The European Commission and the High Representative of the European Union for Foreign Affairs and Security Policy have adopted today a Joint Communication to the European Parliament and the Council “For an open and secure global maritime domain: elements for a European Union maritime security strategy”. This joint communication presents a vision of the Union’s maritime security interests and threats, and proposes the areas in which cooperation between various maritime players can be enhanced beyond what is already good practice today. It encompasses all maritime functions, from coastguards to navies, port authorities and customs duty officers and would affect the EU waters as well as each ship sailing under EU Member States’ – flag and have a global reach. This document will now serve as a basis for the work with Member States towards a full-fledged EU maritime security strategy.

Catherine Ashton, High Representative of the European Union for Foreign Affairs and Security Policy and Vice President of the Commission said:

“The security and well-being of Europeans greatly depend on open and safe seas. It is therefore necessary for the EU to deal with maritime threats and challenges. We need a joined-up approach, as demonstrated in the Horn of Africa where we have achieved significant results in fighting piracy. This Communication paves the way for a more systematic use of all the tools we have at our disposal and will allow us to speak with one voice to our international partners.”

Maria Damanaki, EU Commissioner for Maritime Affairs and Fisheries said:

“Ensuring the security of our seas and oceans is a prime objective of the EU. Our citizens expect effective responses to the protection of ports and off-shore installations, securing our sea-borne trade, addressing potential threats from criminal activities at sea or possible disputes of maritime boundaries. Today we are taking an important step forward. It is the first time that the EU is developing a holistic strategy of this kind, which will help foster blue growth and the creation of new jobs in the maritime sector.”

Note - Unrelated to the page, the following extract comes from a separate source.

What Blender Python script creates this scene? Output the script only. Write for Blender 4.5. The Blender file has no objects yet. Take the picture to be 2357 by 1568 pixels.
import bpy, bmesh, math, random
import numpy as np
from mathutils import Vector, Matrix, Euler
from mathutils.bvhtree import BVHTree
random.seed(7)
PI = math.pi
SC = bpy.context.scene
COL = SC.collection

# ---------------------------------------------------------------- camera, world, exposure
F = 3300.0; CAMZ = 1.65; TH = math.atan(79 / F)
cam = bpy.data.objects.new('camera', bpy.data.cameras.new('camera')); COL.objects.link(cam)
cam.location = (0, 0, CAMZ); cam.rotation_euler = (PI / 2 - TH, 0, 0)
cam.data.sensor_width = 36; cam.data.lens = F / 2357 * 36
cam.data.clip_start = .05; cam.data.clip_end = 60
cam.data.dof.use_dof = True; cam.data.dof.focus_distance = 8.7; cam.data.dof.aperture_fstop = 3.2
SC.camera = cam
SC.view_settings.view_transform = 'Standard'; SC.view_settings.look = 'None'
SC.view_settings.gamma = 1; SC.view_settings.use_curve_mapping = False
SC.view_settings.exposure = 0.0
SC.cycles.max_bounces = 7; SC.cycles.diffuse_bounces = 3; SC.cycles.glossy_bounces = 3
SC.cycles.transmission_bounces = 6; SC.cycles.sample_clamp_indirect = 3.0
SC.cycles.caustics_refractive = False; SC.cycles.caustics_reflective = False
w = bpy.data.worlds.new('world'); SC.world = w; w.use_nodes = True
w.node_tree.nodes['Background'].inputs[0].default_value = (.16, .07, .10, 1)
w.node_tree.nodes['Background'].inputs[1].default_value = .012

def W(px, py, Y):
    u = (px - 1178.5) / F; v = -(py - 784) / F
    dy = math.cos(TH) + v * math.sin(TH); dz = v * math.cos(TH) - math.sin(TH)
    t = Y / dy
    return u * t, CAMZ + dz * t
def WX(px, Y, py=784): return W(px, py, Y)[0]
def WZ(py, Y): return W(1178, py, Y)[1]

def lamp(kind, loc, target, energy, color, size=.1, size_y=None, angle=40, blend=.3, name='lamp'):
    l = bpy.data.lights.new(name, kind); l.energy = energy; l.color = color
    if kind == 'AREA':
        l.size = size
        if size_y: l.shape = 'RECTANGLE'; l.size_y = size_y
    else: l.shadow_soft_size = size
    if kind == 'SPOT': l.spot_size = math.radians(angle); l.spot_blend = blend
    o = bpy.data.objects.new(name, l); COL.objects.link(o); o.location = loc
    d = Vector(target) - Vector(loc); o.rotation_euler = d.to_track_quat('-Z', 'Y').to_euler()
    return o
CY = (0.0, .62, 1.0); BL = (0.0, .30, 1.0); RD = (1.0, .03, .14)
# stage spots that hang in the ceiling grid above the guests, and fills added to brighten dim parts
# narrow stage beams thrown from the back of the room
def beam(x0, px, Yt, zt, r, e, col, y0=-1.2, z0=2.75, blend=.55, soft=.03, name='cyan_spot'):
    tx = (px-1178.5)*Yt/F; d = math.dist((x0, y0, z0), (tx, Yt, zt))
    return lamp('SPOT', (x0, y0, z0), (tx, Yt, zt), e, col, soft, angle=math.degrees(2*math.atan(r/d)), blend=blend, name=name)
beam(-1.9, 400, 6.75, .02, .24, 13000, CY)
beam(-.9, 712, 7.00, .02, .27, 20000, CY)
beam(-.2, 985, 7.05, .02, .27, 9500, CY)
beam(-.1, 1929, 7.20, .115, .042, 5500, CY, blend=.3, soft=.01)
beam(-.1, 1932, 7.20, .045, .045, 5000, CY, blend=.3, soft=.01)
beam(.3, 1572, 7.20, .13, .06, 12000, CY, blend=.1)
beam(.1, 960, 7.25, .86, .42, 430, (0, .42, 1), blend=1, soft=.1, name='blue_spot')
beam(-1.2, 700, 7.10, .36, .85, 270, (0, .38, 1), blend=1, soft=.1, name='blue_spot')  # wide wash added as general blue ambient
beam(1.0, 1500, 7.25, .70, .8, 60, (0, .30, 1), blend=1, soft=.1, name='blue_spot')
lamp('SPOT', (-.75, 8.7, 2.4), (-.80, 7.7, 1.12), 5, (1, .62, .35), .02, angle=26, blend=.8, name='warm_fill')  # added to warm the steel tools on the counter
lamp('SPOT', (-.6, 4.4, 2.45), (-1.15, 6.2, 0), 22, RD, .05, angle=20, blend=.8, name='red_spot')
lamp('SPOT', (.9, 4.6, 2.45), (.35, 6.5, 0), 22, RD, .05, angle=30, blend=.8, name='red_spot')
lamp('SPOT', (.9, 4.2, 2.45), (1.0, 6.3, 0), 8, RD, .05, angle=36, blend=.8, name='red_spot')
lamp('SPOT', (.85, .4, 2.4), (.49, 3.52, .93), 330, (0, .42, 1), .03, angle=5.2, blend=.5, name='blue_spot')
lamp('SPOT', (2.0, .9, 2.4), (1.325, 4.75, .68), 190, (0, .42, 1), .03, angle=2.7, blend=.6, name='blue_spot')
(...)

The purpose of the new strategy is to identify the maritime interests of the EU such as prevention of conflicts, protection of critical infrastructure, effective control of external borders, the protection of the global trade support chain and the prevention of illegal, unregulated and unreported fishing. It spells out the multitude of risks and threats the EU and its citizens may be confronted with: territorial maritime disputes, maritime piracy, terrorism against ships and ports or other critical infrastructure, organised sea-borne crime and trafficking up to potential impacts of natural disasters or extreme events.

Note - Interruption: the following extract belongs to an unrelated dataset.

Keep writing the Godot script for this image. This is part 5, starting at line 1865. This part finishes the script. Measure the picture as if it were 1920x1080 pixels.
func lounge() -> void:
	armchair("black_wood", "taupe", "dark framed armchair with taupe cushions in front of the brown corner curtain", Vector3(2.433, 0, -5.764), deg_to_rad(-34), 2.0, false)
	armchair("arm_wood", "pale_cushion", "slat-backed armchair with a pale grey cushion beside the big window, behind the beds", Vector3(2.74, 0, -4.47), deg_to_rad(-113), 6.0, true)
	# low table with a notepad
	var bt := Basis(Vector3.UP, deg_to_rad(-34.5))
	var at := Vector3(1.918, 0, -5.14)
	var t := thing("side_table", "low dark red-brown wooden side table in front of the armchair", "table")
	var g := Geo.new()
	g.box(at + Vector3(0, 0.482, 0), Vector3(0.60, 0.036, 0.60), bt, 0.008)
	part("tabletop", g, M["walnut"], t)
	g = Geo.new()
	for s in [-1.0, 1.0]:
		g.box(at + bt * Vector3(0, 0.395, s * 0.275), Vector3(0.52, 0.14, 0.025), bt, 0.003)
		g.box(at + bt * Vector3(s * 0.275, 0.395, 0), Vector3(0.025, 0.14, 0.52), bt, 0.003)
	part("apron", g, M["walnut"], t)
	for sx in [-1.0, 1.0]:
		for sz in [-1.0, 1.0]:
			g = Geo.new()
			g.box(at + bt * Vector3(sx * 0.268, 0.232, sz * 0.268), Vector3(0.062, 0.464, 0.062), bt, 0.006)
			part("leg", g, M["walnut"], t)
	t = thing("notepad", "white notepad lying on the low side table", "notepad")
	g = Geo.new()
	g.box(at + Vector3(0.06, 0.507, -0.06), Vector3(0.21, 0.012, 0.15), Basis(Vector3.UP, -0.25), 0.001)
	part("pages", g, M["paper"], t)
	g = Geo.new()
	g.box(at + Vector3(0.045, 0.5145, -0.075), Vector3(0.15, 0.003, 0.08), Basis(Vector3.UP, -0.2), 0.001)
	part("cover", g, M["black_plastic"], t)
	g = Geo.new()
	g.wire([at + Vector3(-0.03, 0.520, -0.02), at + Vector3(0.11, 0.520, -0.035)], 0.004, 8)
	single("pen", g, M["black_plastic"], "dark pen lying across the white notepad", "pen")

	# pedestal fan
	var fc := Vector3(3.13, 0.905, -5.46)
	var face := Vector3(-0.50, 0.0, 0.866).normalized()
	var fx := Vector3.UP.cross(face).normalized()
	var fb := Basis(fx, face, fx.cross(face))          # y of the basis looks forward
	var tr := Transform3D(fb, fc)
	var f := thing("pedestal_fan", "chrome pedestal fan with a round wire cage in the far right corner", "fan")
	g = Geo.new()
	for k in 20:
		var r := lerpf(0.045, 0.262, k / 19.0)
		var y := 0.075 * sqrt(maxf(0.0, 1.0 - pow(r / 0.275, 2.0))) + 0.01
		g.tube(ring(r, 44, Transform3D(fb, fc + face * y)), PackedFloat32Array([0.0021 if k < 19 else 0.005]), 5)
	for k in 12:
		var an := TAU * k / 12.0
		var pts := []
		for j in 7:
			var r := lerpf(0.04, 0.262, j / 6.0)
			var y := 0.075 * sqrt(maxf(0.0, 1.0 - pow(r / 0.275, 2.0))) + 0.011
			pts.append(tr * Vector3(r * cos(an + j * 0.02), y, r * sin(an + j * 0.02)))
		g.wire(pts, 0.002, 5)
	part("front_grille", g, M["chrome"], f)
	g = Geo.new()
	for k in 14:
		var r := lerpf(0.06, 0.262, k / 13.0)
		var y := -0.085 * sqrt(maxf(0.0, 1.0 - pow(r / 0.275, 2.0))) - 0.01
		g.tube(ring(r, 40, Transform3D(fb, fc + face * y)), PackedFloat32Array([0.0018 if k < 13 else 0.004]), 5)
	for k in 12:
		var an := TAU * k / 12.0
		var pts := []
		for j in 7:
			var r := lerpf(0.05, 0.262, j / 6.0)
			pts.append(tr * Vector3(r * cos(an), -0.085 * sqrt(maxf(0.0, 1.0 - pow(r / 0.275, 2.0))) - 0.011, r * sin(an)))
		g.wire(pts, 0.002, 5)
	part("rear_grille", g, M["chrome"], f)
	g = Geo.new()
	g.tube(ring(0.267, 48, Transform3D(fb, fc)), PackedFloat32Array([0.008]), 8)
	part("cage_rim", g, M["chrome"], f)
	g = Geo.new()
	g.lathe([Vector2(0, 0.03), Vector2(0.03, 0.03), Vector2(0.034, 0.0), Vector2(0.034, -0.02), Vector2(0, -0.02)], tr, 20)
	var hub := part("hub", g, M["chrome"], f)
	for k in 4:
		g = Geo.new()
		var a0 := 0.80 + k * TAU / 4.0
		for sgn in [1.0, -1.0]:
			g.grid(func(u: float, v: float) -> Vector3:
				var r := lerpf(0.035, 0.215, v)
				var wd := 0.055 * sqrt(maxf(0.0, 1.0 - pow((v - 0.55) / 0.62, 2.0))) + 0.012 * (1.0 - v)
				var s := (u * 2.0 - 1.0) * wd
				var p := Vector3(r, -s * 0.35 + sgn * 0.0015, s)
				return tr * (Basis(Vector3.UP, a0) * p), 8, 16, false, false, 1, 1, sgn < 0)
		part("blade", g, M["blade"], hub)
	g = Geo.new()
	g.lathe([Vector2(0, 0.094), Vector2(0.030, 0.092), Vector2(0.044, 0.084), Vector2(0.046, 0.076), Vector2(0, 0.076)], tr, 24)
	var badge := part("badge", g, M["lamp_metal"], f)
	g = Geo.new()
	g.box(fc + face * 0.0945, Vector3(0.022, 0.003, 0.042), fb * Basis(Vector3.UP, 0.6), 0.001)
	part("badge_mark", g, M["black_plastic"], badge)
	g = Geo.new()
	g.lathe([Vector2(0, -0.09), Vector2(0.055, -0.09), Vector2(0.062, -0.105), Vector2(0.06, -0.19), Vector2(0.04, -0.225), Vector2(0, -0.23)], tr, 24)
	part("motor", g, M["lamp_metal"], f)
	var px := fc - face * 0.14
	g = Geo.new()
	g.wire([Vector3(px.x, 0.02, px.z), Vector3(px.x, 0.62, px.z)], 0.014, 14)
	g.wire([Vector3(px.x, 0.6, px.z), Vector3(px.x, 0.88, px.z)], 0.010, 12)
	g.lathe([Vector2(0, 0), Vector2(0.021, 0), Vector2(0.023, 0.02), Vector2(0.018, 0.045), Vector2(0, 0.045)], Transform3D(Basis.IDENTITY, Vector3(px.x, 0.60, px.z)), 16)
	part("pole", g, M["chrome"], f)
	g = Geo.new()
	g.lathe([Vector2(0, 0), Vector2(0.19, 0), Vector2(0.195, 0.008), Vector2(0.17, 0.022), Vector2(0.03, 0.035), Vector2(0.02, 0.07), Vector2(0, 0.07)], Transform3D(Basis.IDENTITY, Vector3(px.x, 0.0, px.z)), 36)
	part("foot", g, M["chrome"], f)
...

Re-enforced cooperation between all maritime actors can efficiently address the risks and threats better than today. According to the communication, the strategy should focus on five specific areas where a coordinated approach in the EU based on already existing tools would have an added value:

•    External action
•    Maritime awareness, surveillance and information sharing
•    Capability development and capacity building
•    Risk management, protection of critical maritime infrastructure and crisis response
•    Maritime security research and innovation, education and training


The European Union is surrounded by seas and oceans, which are drivers for the European economy with great potential. At the same time maritime security functions are performed by a wide range of actors in fields such as maritime transport, fisheries inspection, border control, law enforcement and other authorities. They cover a vast spectrum of challenges, threats and risks aiming to ensure good governance at sea – conditional for an open, safe and secure global maritime domain.

EUNAVFOR Operation ATALANTA together with other EU measures has helped containing piracy in the Western Indian Ocean. They show that EU external action can make a real difference, and it can provide useful lessons for further actions.

Existing efforts need to be streamlined in order to ensure synergies and cost efficiency in times of financial crisis. Even more so since the EU has strategic maritime interests around the globe and needs to be able to safeguard those interests adequately and efficiently.

EU’s interest in maritime security: facts and figures

•    Of its 28 Member States, 23 are coastal states and 26 are Flag States.
•    EU Member States are responsible for the control of a coastline over 90,000 kilometres in length, border two oceans and four seas, in addition to overseas territories and national security installations throughout other oceans. They together have more than 1200 commercial ports; more than 8,100 flagged vessels (over 500 GT); 4300 registered maritime companies; there are 764 big ports and more than 3800 port facilities. There are 80 Registered Security Operators appointed by the MS.
•    90% of the EU’s external trade and 40% of its internal trade is transported by sea.
•    European ship owners manage 30% of the world’s vessels and 35% of world shipping tonnage – inter alia 55% of container vessels and 35% of tankers, representing 42% of the value of global seaborne trade.
•    More than 400 million passengers pass through EU ports each year.
•    Over 20% of world tonnage is registered under EU Member States flag and over 40 % of world fleet is controlled by EU companies.
•    There are 22 Fisheries partnership agreements (FPAs) with third countries.
•    EU fishing fleet in 2011 – 83 014 vessels with gross tonnage 1 696 175, the European fleet operates world-wide.